Stated exercise – Extract, in full, the lines below, beginning at the first and ending with the line that contains "return m, nt, b". Pictures do not belong in the copy.

:: Provided data

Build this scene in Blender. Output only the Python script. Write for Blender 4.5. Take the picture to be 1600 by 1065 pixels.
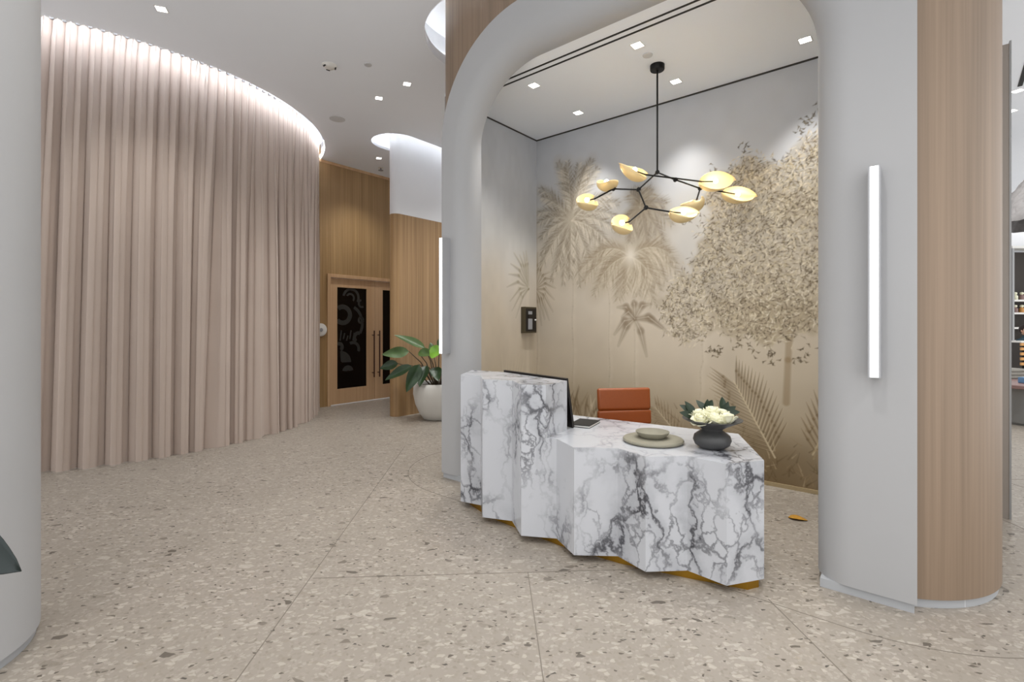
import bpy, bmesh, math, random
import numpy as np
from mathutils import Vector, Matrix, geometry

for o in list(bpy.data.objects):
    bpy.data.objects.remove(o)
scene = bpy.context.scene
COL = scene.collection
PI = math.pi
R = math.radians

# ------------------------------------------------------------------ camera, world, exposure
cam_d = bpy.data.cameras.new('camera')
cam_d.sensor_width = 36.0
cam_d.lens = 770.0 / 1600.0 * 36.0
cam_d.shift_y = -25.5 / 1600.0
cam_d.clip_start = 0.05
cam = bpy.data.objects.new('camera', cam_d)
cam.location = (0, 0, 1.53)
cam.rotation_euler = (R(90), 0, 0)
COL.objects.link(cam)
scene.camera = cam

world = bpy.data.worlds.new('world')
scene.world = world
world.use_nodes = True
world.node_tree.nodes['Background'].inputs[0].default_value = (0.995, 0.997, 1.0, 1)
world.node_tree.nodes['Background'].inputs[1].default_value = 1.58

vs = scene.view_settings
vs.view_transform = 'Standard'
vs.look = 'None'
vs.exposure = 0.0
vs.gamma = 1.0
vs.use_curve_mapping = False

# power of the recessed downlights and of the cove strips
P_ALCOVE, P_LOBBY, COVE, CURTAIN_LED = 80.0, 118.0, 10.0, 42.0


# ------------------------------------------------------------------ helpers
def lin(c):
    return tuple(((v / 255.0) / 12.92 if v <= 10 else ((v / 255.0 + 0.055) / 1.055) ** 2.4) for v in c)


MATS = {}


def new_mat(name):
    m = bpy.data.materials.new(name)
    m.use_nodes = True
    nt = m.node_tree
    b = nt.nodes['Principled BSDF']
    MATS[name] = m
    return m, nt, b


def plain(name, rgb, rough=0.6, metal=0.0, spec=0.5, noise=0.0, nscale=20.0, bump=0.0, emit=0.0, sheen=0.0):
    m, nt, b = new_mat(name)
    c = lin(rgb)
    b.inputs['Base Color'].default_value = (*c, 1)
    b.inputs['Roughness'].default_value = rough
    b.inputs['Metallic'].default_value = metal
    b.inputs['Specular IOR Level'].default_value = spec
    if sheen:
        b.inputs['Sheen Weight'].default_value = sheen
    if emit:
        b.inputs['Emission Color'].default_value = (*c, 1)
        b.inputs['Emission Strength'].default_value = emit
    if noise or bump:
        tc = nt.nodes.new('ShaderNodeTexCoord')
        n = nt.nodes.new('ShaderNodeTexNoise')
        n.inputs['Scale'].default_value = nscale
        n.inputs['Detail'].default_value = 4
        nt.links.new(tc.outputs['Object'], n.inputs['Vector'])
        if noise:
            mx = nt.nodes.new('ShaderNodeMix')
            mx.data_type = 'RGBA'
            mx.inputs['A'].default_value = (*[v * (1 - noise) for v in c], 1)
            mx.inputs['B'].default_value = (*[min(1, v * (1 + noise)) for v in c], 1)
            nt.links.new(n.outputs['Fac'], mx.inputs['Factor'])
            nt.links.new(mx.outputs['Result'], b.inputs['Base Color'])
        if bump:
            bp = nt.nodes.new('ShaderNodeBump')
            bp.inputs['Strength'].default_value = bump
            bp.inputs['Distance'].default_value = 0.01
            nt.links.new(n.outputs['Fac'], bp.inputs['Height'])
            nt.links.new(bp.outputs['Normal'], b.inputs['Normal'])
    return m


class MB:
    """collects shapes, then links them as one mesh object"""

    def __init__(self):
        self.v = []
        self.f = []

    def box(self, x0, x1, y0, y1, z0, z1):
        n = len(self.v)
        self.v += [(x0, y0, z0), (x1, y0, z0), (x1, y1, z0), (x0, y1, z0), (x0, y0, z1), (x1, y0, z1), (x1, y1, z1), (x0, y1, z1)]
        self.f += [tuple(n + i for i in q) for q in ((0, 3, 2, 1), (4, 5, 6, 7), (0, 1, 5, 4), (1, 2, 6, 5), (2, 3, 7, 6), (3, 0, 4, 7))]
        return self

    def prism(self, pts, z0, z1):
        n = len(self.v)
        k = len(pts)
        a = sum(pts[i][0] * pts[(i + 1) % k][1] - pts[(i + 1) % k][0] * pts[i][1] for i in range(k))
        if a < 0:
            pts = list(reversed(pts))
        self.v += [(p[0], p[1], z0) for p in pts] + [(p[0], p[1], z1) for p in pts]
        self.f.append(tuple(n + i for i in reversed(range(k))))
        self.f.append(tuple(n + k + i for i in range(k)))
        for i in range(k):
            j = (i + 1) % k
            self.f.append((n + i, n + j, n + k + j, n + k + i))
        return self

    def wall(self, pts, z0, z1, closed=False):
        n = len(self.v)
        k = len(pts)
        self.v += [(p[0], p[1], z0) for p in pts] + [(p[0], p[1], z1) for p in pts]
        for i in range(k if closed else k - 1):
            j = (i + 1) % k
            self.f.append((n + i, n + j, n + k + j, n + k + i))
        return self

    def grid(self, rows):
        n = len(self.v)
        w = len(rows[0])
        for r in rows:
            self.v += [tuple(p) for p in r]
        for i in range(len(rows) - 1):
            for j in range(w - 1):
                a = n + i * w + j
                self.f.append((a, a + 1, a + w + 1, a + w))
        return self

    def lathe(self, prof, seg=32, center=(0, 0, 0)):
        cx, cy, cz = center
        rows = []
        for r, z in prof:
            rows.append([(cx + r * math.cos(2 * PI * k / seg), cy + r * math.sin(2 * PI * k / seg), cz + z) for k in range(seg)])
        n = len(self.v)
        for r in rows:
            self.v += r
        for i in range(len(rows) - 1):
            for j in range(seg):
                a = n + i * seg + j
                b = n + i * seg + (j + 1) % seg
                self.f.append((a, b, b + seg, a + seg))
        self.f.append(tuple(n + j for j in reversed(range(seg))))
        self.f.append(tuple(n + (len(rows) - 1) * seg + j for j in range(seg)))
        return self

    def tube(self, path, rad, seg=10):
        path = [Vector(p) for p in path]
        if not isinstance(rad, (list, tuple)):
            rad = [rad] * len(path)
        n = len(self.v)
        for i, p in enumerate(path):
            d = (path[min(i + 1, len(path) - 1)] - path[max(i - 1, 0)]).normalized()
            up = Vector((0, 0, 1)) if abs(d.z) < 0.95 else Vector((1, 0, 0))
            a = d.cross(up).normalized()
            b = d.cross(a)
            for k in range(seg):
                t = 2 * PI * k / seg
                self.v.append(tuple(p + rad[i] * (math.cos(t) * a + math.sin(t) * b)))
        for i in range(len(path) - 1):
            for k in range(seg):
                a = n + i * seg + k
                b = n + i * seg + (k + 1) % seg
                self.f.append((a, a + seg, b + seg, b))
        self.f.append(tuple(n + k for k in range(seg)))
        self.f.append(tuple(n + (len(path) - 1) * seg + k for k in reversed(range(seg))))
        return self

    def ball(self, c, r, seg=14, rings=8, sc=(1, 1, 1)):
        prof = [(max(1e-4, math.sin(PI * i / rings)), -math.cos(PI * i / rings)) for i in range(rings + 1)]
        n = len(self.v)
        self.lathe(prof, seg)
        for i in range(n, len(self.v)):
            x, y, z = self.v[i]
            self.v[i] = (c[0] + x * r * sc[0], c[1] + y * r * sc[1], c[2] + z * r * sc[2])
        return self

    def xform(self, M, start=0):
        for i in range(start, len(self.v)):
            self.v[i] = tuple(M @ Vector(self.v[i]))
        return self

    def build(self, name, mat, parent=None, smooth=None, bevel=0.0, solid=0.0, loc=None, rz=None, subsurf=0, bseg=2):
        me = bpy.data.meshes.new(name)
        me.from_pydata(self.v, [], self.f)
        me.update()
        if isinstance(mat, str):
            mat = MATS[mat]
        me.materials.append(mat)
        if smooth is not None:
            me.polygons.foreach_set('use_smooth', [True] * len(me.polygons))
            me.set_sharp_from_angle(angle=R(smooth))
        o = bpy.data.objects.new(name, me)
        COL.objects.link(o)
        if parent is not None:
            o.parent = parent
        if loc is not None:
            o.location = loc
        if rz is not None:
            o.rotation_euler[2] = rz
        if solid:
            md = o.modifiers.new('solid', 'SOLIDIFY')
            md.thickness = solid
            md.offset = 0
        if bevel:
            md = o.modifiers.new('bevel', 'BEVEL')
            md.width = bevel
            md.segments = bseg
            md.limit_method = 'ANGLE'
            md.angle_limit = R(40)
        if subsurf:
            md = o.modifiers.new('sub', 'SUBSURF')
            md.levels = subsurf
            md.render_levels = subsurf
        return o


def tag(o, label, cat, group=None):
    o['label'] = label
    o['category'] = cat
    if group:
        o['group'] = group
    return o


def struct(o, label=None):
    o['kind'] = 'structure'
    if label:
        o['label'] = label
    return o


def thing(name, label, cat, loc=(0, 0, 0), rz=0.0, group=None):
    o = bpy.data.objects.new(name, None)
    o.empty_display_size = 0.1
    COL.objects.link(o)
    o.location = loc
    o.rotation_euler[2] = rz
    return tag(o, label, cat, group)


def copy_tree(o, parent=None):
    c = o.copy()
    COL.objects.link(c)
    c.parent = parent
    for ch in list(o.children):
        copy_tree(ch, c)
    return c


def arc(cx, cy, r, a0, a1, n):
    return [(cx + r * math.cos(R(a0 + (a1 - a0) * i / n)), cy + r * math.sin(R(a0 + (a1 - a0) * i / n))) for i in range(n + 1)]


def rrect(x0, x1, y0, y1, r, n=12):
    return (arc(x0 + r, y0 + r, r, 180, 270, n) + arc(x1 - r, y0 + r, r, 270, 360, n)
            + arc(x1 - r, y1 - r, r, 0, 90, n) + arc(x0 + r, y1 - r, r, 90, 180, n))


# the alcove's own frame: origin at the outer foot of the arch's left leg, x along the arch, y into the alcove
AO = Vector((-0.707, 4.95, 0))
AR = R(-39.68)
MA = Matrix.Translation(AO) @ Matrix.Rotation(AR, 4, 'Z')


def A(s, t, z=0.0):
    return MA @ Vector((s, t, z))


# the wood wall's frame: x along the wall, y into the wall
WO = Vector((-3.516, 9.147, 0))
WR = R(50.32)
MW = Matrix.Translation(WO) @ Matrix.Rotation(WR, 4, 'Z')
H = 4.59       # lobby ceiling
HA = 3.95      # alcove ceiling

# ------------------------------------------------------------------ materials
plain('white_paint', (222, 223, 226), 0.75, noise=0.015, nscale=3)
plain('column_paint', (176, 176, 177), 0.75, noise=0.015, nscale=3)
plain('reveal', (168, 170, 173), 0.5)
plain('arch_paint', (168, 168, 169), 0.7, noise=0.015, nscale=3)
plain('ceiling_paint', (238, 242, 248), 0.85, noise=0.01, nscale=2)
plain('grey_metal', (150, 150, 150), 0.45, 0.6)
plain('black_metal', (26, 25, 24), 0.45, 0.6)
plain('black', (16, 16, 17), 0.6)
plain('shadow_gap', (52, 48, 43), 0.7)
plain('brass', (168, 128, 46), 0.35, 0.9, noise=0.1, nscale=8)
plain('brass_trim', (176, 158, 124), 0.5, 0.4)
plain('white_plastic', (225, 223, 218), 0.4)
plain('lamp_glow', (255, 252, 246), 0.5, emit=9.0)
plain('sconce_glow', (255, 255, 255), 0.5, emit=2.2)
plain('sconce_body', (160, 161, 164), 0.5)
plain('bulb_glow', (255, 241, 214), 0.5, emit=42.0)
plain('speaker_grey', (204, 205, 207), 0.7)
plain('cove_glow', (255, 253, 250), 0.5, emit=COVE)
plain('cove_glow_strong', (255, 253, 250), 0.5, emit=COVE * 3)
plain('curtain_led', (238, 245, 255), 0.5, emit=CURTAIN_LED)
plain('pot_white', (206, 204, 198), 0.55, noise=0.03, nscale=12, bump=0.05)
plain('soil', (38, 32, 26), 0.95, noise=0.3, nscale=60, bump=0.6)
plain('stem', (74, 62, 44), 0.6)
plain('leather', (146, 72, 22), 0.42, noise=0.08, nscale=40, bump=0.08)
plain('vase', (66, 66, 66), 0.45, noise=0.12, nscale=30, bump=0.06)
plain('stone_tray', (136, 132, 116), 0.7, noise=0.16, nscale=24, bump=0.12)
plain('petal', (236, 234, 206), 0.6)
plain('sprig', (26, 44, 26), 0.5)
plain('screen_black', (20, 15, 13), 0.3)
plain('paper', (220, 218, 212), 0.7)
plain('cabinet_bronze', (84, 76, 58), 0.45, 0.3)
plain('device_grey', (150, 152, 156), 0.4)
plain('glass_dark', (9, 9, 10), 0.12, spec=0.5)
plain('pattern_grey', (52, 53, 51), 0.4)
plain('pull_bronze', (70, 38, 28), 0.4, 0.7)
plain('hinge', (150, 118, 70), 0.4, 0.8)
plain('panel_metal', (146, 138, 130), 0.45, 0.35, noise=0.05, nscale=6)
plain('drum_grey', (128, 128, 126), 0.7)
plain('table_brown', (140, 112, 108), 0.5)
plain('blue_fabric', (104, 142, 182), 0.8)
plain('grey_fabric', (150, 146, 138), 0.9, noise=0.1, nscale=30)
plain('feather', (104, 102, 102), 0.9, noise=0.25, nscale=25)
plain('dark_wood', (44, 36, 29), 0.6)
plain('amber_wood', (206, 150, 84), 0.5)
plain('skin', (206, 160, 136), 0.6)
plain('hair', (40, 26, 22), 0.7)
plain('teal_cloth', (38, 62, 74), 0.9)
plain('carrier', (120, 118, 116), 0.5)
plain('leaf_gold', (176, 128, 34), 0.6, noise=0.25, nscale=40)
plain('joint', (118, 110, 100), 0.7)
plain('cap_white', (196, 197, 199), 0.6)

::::

Finished exercise –
Build this scene in Blender. Output only the Python script. Write for Blender 4.5. Take the picture to be 1600 by 1065 pixels.
import bpy, bmesh, math, random
import numpy as np
from mathutils import Vector, Matrix, geometry

for o in list(bpy.data.objects):
    bpy.data.objects.remove(o)
scene = bpy.context.scene
COL = scene.collection
PI = math.pi
R = math.radians

# ------------------------------------------------------------------ camera, world, exposure
cam_d = bpy.data.cameras.new('camera')
cam_d.sensor_width = 36.0
cam_d.lens = 770.0 / 1600.0 * 36.0
cam_d.shift_y = -25.5 / 1600.0
cam_d.clip_start = 0.05
cam = bpy.data.objects.new('camera', cam_d)
cam.location = (0, 0, 1.53)
cam.rotation_euler = (R(90), 0, 0)
COL.objects.link(cam)
scene.camera = cam

world = bpy.data.worlds.new('world')
scene.world = world
world.use_nodes = True
world.node_tree.nodes['Background'].inputs[0].default_value = (0.995, 0.997, 1.0, 1)
world.node_tree.nodes['Background'].inputs[1].default_value = 1.58

vs = scene.view_settings
vs.view_transform = 'Standard'
vs.look = 'None'
vs.exposure = 0.0
vs.gamma = 1.0
vs.use_curve_mapping = False

# power of the recessed downlights and of the cove strips
P_ALCOVE, P_LOBBY, COVE, CURTAIN_LED = 80.0, 118.0, 10.0, 42.0


# ------------------------------------------------------------------ helpers
def lin(c):
    return tuple(((v / 255.0) / 12.92 if v <= 10 else ((v / 255.0 + 0.055) / 1.055) ** 2.4) for v in c)


MATS = {}


def new_mat(name):
    m = bpy.data.materials.new(name)
    m.use_nodes = True
    nt = m.node_tree
    b = nt.nodes['Principled BSDF']
    MATS[name] = m
    return m, nt, b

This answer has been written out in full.